Dentre esses fatores, podemos citar os financiamentos firmados, as linhas de crédito utilizadas, endividamentos com fornecedores, fluxos de caixa, regras contábeis, além da própria dinâmica empresarial setorial – se tratarmos de pessoa jurídica que visa o lucro.

Quanto ao grau de recuperabilidade, não falta, no meio acadêmico, sólidas pesquisas acerca do status moroso do nosso contencioso, os quais podem contribuir, de forma robusta, para a revisão dos critérios e/ou inserção de novos, em busca da concessão de descontos que estejam em conformidade com a legislação e busquem equidade na coexistência entre os critérios objetivos e subjetivos ora estabelecidos.

Por fim, o terceiro efeito, refere-se ao conceito do contencioso administrativo fiscal para fins de transação. Para fins do parecer, só se enquadraria naquele conceito os procedimentos/processos administrativos originados a partir da apresentação de manifestação do contribuinte que atribua a suspensão da exigibilidade ao crédito tributário – cf. inciso III do art. 151 do CTN. Será que faz sentido?

Esta limitação impede de considerar na transação de contencioso administrativo débitos cujas discussões estão fundamentadas na Lei 9.784/99 (processos que envolvam compensação não declarada, arrolamento de bens, programas de parcelamento e garantias) e nos procedimentos do Decreto 7.574/11 (processos de consulta, classificação fiscal de mercadorias, entre outros). Ou seja, apenas as impugnações, as manifestações de inconformidade e os recursos a eles atrelados no Regulamento do Processo Administrativo Fiscal (RPAF) é que seriam passíveis de eleição.
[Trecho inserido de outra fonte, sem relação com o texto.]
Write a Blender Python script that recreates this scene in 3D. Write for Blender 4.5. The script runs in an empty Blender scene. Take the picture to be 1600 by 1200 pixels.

Há, sem dúvidas, um debate interessante acerca da aplicação subsidiária ou não da norma geral de processo administrativo federal, em especial a extensão de interpretação do art. 69 da Lei 9.784/99 – a qual entendemos como plenamente possível; como também da possibilidade de migração de parcelamentos já firmados para a transação, especialmente quando há rescisão de parcelamento e a geração de uma nova discussão contenciosa na via administrativa.

Apenas para apimentar nosso debate: haveria, talvez, uma omissão preocupante do legislador em não especificar se os recursos que não possuem efeito suspensivo se enquadrariam como objetos passíveis de transação, gerando esta insegurança do que deve ser entendido como “contencioso”?

Esse risco se potencializa a luz do despacho: na adesão à transação na Receita, o contribuinte gera um dossiê e, quando da inclusão dos débitos, assume o risco em sua interpretação do que entende ser “contencioso”, ficando à mercê se do posicionamento do fiscal futuro para homologação ou não do seu pedido.

Há, ainda, diversos aspectos a serem explorados para debate nas transações propostas pela Receita, tais como a possibilidade de adesão parcial dos débitos, a forma na utilização do prejuízo fiscal e a base negativa de CSLL, manifestações em caso de indeferimento do pedido de transação e a utilização de precatórios para quitação dos valores.

Sem prejuízo de esgotá-los, desenvolveremos esses temas nos próximos artigos da coluna Pauta Fiscal.